## Task to complete:
Look for the word "scene" in each line and report the count of matching lines, with nothing added.
....
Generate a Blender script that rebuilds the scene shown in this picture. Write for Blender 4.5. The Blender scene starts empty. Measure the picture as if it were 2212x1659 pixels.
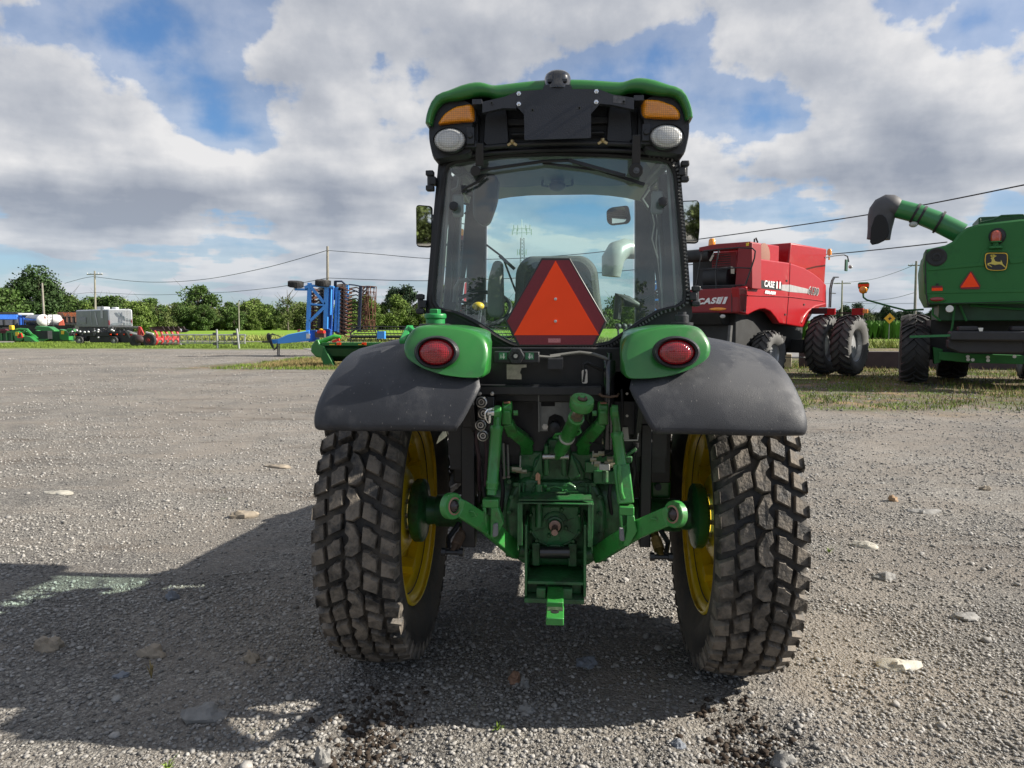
import bpy, math, random
import numpy as np
from mathutils import Vector, Matrix
R = math.radians
random.seed(7)
rng = np.random.default_rng(7)
SC = bpy.context.scene
COL = SC.collection
# ------------------------------------------------------------------ camera
CAM = Vector((0.0436, 0.0, 1.70)); PITCH = R(4.79); YAW = R(4.37); FPX = 1534.0
cd = bpy.data.cameras.new('camera'); cam = bpy.data.objects.new('camera', cd); COL.objects.link(cam)
cam.location = CAM; cam.rotation_euler = (math.pi/2-PITCH, 0, YAW)
cd.sensor_width = 36; cd.lens = FPX/2212*36; cd.clip_start = .05; cd.clip_end = 3000
SC.camera = cam
# ------------------------------------------------------------------ light
SUN_E = R(32.3); SUN_A = R(0.5)      # elevation; how far behind the +x axis the sun stands
SUNV = Vector((math.cos(SUN_E)*math.cos(SUN_A), -math.cos(SUN_E)*math.sin(SUN_A), math.sin(SUN_E)))
sl = bpy.data.lights.new('sun', 'SUN'); sl.energy = 5.0; sl.angle = R(.55); sl.color = (1, .93, .82)
so = bpy.data.objects.new('sun', sl); COL.objects.link(so)
so.rotation_euler = SUNV.to_track_quat('Z', 'Y').to_euler()
SC.view_settings.view_transform = 'Standard'; SC.view_settings.look = 'None'
SC.view_settings.exposure = 1.0; SC.view_settings.gamma = 1
# world: Nishita sky with procedural clouds on a plane overhead
W = bpy.data.worlds.new('World'); SC.world = W; W.use_nodes = True
nt = W.node_tree; N = nt.nodes; Lk = nt.links; N.clear()
def nd(t, **k):
    n = N.new(t)
    for a, b in k.items(): setattr(n, a, b)
    return n
def mth(op, a, b=None, c=None, clamp=False):
    n = nd('ShaderNodeMath', operation=op); n.use_clamp = clamp
    for i, v in enumerate((a, b, c)):
        if v is None: continue
        if isinstance(v, (int, float)): n.inputs[i].default_value = v
        else: Lk.new(v, n.inputs[i])
    return n.outputs[0]
def vmth(op, a, b=None):
    n = nd('ShaderNodeVectorMath', operation=op)
    for i, v in enumerate((a, b)):
        if v is None: continue
        if isinstance(v, tuple): n.inputs[i].default_value = v
        else: Lk.new(v, n.inputs[i])
    return n
sky = nd('ShaderNodeTexSky', sky_type='NISHITA'); sky.sun_disc = False
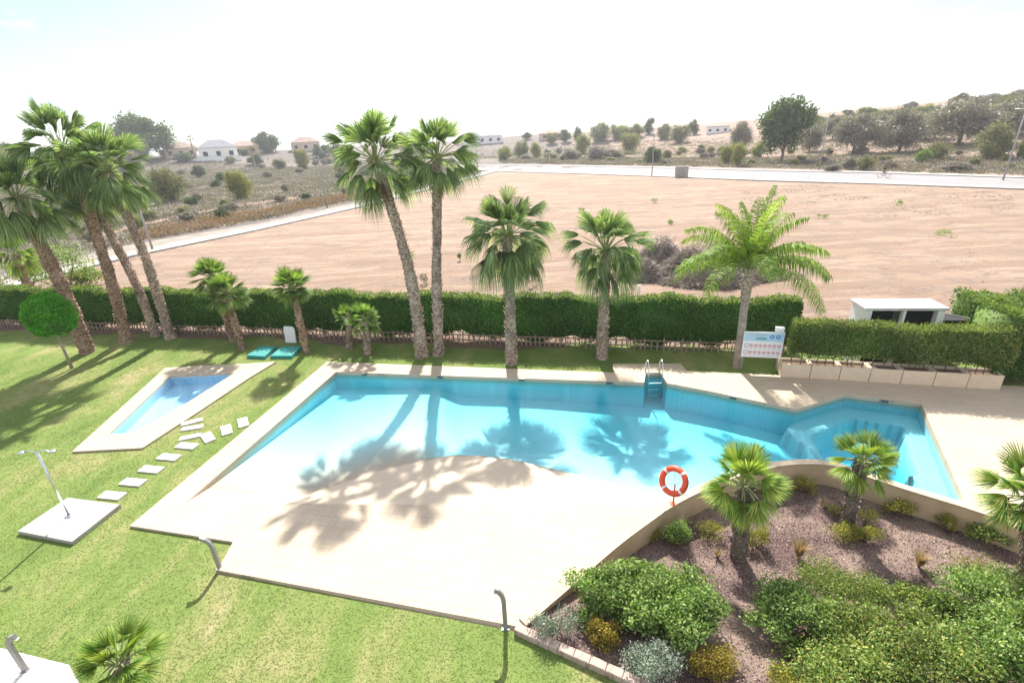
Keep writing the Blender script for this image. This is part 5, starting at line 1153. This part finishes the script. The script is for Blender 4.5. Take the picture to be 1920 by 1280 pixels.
for i, (x, y, w_, h_, k_, lab) in enumerate([
    (506, 286, 62, 36, 'fargreen', 'dark tree clump right of the white villa'), (486, 284, 36, 26, 'fargreen', 'small dark tree left of the dark clump by the white villa'),
    (270, 306, 46, 40, 'farbush', 'olive-yellow bush under the big round pine'), (322, 379, 66, 64, 'farbush', 'big two-tone bush, left of the two round bushes in the scrub'), (455, 374, 62, 58, 'faryellow', 'bright yellow-green bush, right of the two round bushes in the scrub'),
    (10, 292, 70, 30, 'fargreen', 'dark tree line at the left edge of the skyline'), (5, 325, 50, 40, 'faryellow', 'yellow-brown bush at the left edge'), (375, 334, 34, 22, 'fargreen', 'dark green bush below the white villa'), (345, 303, 50, 14, 'fargreen', 'low hedge bush beside the peach villa'),
    (405, 298, 30, 12, 'fargreen', 'low bush against the white villa'), (570, 318, 38, 42, 'faryellow', 'yellow-green bush left of the path lamp'), (524, 318, 44, 20, 'farbush', 'low grey-green bush below the dark tree clump'), (600, 296, 30, 22, 'fargreen', 'dark bush behind the path lamp'),
    (640, 300, 60, 30, 'farbush', 'olive bush behind the leaning tall palm'), (480, 310, 40, 20, 'fargreen', 'small dark bush right of the white villa'), (250, 330, 60, 40, 'scrub', 'greyish dry bush behind the left palm crowns'), (225, 300, 40, 26, 'farbush', 'bush between the left palms and the big round pine'),
    (945, 302, 40, 34, 'faryellow', 'yellowish bush on the road corner, left one'), (978, 296, 40, 36, 'farbush', 'greenish bush on the road corner, right one'), (1005, 296, 34, 34, 'faryellow', 'pale yellow bush left of the small palm'), (1060, 266, 32, 24, 'fargreen', 'dark tree left of the darker round one'), (1082, 262, 24, 24, 'fargreen', 'dark round tree on the skyline left of the bushy rise'),
    (988, 262, 26, 14, 'fargreen', 'small dark tree on the skyline in the centre left'), (1035, 270, 36, 22, 'farbush', 'olive tree below the small pinkish villa'), (1092, 290, 44, 40, 'faryellow', 'tall pale bush left of the bushy rise'), (1125, 265, 60, 34, 'farbush', 'broad olive-green bush at the left end of the bushy rise'), (1160, 262, 50, 34, 'faryellow', 'yellowish bush on top of the bushy rise'), (1190, 258, 50, 28, 'farbush', 'olive bush on the bushy rise behind the bright round one'),
    (1181, 287, 52, 42, 'faryellow', 'bright round bush on the slope below the bushy rise'), (1217, 252, 32, 30, 'fargreen', 'dark round tree standing above the bushy rise'), (1223, 307, 46, 32, 'fargreen', 'dark green bush by the far side of the road'), (1245, 262, 40, 28, 'farbush', 'grey-green bush right of the dark round tree'), (1275, 268, 62, 34, 'farbush', 'long dark bush at the right end of the bushy rise'), (1300, 252, 30, 26, 'fargreen', 'small round tree at the right end of the bushy rise'),
    (1120, 300, 60, 26, 'scrub', 'grey dry bush on the slope left of the bright round bush'), (1150, 298, 50, 18, 'scrub', 'low grey bush beneath the bright round bush'), (1070, 300, 50, 22, 'scrub', 'dry bush left of the grey one on the far verge'), (1250, 298, 26, 16, 'farbush', 'small bush right of the dark green roadside bush'),
    (1314, 286, 22, 14, 'fargreen', 'small dark bush left of the yellow pair, first of three'), (1332, 288, 22, 14, 'faryellow', 'small yellow bush left of the yellow pair, second of three'), (1350, 292, 22, 16, 'farbush', 'small brownish bush left of the yellow pair, third of three'), (1362, 308, 36, 42, 'faryellow', 'yellow-green roadside bush, left of the pair before the big pine'), (1382, 312, 36, 44, 'faryellow', 'yellow-green roadside bush, right of the pair before the big pine'), (1420, 296, 36, 30, 'faryellow', 'lime bush touching the left side of the big pine'),
    (1501, 308, 20, 18, 'faryellow', 'small lime bush right of the big pine trunk'), (1620, 320, 34, 28, 'farbush', 'olive bush on the verge behind the bicycle'), (1590, 318, 34, 20, 'scrub', 'dry bush on the verge left of the bicycle'), (1727, 306, 30, 22, 'bushg', 'bright green bush on the far verge right of the bicycle'), (1755, 300, 44, 30, 'farbush', 'olive bush right of the bright green verge bush'), (1858, 300, 64, 50, 'farbush', 'wide olive bush between the olive trees and the right edge'), (1918, 300, 30, 30, 'farbush', 'olive bush at the right edge of the verge'),
    (1560, 322, 40, 12, 'scrub', 'low dry bush on the far verge right of the big pine'), (1668, 318, 30, 14, 'scrub', 'low dry bush just behind the bicycle rider'), (1790, 322, 60, 14, 'scrub', 'long low dry bush on the right far verge')]):
    kind = k_
    far(kind, x, y, w_, h_, lab, var=i % 3)
for i, (x, y, w_, h_, lab) in enumerate([(1386, 285, 52, 52, 'greyish olive tree left of the big pine'), (1518, 285, 52, 46, 'small olive tree right of the big pine'), (1598, 288, 100, 62, 'wide olive tree above the verge, left of the front three'), (1684, 286, 96, 68, 'dark olive tree above the verge, middle of the front three'), (1795, 272, 126, 66, 'largest olive tree, right of the front three'), (1905, 255, 90, 54, 'olive tree cut by the right edge'),
        (1640, 270, 60, 44, 'olive tree in the second row behind the front trees'), (1735, 262, 60, 40, 'olive tree in the second row between the middle and largest ones'), (1560, 262, 50, 36, 'pale olive tree in the second row, leftmost')]):
    far('olive', x, y, w_, h_, lab, 'olive_tree', 'tree', 'olive grove', i % 2)
rg = random.Random(5)
for i in range(90):
    x = rg.uniform(1530, 1990); base = np.interp(x, [1530, 1600, 1700, 1800, 1920, 2000], [234, 226, 216, 207, 200, 197]); y = base+rg.uniform(-4, 44)*rg.uniform(.3, 1)
    far(['farbush', 'fargreen', 'faryellow', 'scrub'][i % 4], x, y, rg.uniform(26, 54), rg.uniform(13, 24), ['olive-green', 'dark green', 'yellow-green', 'grey-brown'][i % 4]+' shrub on the hill '+('between the big pine and the olive grove' if x < 1680 else 'above the middle of the olive grove' if x < 1810 else 'above the rightmost olive trees'), group='shrubs covering the hill behind the olive grove', var=i % 3, k=i)
for i in range(26):
    x = rg.uniform(-20, 900); y = np.interp(x, [0, 400, 900], [300, 292, 272])+rg.uniform(-5, 14)
    far(['farbush', 'fargreen', 'faryellow'][i % 3], x, y, rg.uniform(24, 46), rg.uniform(10, 20), ['olive-green', 'dark green', 'yellow-green'][i % 3]+' shrub in the far green band, '+('left of the white villa' if x < 370 else 'between white villa and tall palm pair' if x < 620 else 'right of the tall palm pair'), group='shrubs in the distant band below the villas', var=i % 3, k=i)
for i in range(70):
    x = rg.uniform(150, 860); yb = np.interp(x, [0, 250, 480, 705, 860], [505, 448, 408, 362, 326]); y = yb-8-(yb-312)*rg.uniform(0, 1)**1.1; k_ = (y-300)/100
    far(['farbush', 'scrub', 'fargreen', 'olive', 'scrub'][i % 5], x, y, rg.uniform(14, 26)*(1+k_*.6), rg.uniform(7, 13)*(1+k_*.6), ['olive-green', 'dry grey', 'dark green', 'silvery', 'greyish'][i % 5]+' scrub tuft on the open land '+('near the left palms' if x < 330 else 'around the bright yellow-green bush' if x < 560 else 'by the path lamp and tall palms'), group='scrub tufts left of the path', var=i % 3 if i % 5 != 3 else i % 2, k=i)
for i in range(50):
    x = rg.uniform(900, 1900); yb = np.interp(x, [900, 1440, 1920], [305, 312, 326]); y = yb-rg.uniform(0, 1)*np.interp(x, [900, 1440, 1920], [22, 24, 40])
    far(['farbush', 'scrub', 'faryellow', 'scrub'][i % 4], x, y, rg.uniform(14, 30), rg.uniform(7, 13), ['olive-green', 'dry grey', 'yellow-green', 'dry grey'][i % 4]+' tuft on the bank beyond the road, '+('left of the grey cabinet' if x < 1270 else 'between the cabinet and the big pine' if x < 1470 else 'right of the big pine'), group='tufts on the bank beyond the road', var=i % 3, k=i)
# far palms
for i, (x, y, y2, lab) in enumerate(((367, 300, 260, 'small far palm standing beside the white villa'), (480, 318, 282, 'small dark far palm right of the white villa'), (1027, 306, 290, 'little palm by the far side of the road corner'))):
    p = hit(x, y); r = ray(x, y2); hl = math.hypot(r[0], r[1]); z = H+r[2]/hl*math.hypot(p[0], p[1]); palm(p, np.array([p[0], p[1], max(z, p[2]+1)]), lab, 'far palms', 60+i, .28, .22, 20, 1.0, 1.1, .5, 'trunk', 'fargreen' if i else 'leaf_palm', 0, -30, 8)
# leafy shrubs just over the hedge on the left
for i, (x, y, w_, h_, lab) in enumerate(((125, 560, 90, 90, 'light green leafy tree just over the hedge behind the first palm trunk'), (60, 545, 60, 50, 'green bush beside the low palm over the hedge'), (165, 545, 50, 30, 'pale sprig bush over the hedge left of the tallest palm trunk'))):
    p = G3(x, y-8); s = ppm(p); shrub(p, (w_/s/2, w_/s/2, h_/s/2), 2600, .13, M['bushm' if i else 'bushg'], lab, 'shrub', 'shrubs just over the hedge', 330+i, 20, .6, lsize=.36)
# dry scrub stuff over the open land
TRK = [tuple(G(x, y-2.5)) for x, y in trk]
def scatter(name, label, regs, n, size, hgt, mat, seed):
    rng = np.random.default_rng(seed); P = []
    for (reg, m) in regs:
        poly_ = [tuple(G(x, y)[:2]) if y > 300 else tuple(hit(x, y)[:2]) for x, y in reg]; A = np.array(poly_)
        x = rng.uniform(A[:, 0].min(), A[:, 0].max(), m*3); y = rng.uniform(A[:, 1].min(), A[:, 1].max(), m*3); k = inpoly(x, y, poly_); P.append(np.column_stack([x[k], y[k]])[:m])
    P = np.vstack(P); P = P[pdist(P[:, 0], P[:, 1], TRK) > .75]; cl = .62+.5*np.sin(P[:, 0]*.35+np.sin(P[:, 1]*.2)*2)*np.sin(P[:, 1]*.31+1); P = P[cl+rng.uniform(-.35, .35, len(P)) > .3]
    k = 9; Q_ = np.repeat(P, k, 0); m = len(Q_); sz = np.repeat(rng.uniform(.5, 1.5, len(P)), k)
    z = terr(Q_[:, 0], Q_[:, 1])+np.abs(rng.normal(0, 1, m))*hgt*.45*sz+.04
    C = np.column_stack([Q_[:, 0]+rng.normal(0, 1, m)*hgt*.8*sz, Q_[:, 1]+rng.normal(0, 1, m)*hgt*.8*sz, z]); V, F = leaves(C, size, rng, .4, .8)
    tag(mesh(name, V, F, mat), label, 'dry scrub', kind='stuff')
scatter('dry_scrub', 'dry grey-brown scrub on the open land', [([(-60, 515), (250, 455), (480, 415), (700, 368), (860, 328), (860, 305), (400, 318), (0, 345), (-60, 350)], 42000), ([(940, 306), (1440, 315), (1930, 330), (1930, 296), (1440, 296), (1100, 296), (940, 300)], 16000), ([(870, 300), (1100, 292), (1440, 290), (1930, 292), (1930, 215), (1700, 225), (1450, 250), (1150, 262), (870, 282)], 10000), ([(-40, 345), (400, 316), (860, 303), (860, 280), (400, 298), (-40, 318)], 16000)], 0, .30, .42, M['scrub'], 41)
scatter('green_scrub', 'scattered green weeds on the open land', [([(-60, 515), (250, 455), (480, 415), (700, 368), (860, 328), (860, 305), (400, 318), (0, 345), (-60, 350)], 7000), ([(940, 306), (1440, 315), (1930, 330), (1930, 225), (1440, 262), (1150, 270), (940, 285)], 6000)], 0, .25, .5, M['farbush'], 42)
scatter('rusty_weeds', 'rusty brown weeds beside the concrete path', [([(255, 452), (330, 440), (500, 408), (700, 366), (700, 358), (500, 392), (330, 418), (255, 436)], 4200)], 0, .18, .5, M['red'], 43)

# ------------------------------------------------------------------ light haze in the air
b = NB('haze'); pv = b.n('ShaderNodeVolumePrincipled'); pv.inputs['Color'].default_value = (.93, .95, 1.0, 1); pv.inputs['Density'].default_value = .0004; pv.inputs['Anisotropy'].default_value = .3
b.l(pv.outputs[0], b.out.inputs[1])
hz = MB(); hz.box((0, 520, 10), (2600, 1400, 80)); tag(hz.build('haze', b.m), 'thin pale haze over the far land', 'haze', kind='stuff')

scatter('stubble', 'grey stubble and small clods on the sandy plot', [([(1380, 345), (1900, 358), (1900, 400), (1660, 420), (1400, 392)], 5000), ([(930, 330), (1400, 345), (1400, 372), (900, 350)], 900), ([(300, 495), (900, 370), (1850, 470), (1850, 560), (1500, 590), (300, 530)], 700)], 0, .07, .07, M['twig'], 44)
....
## Reply:
2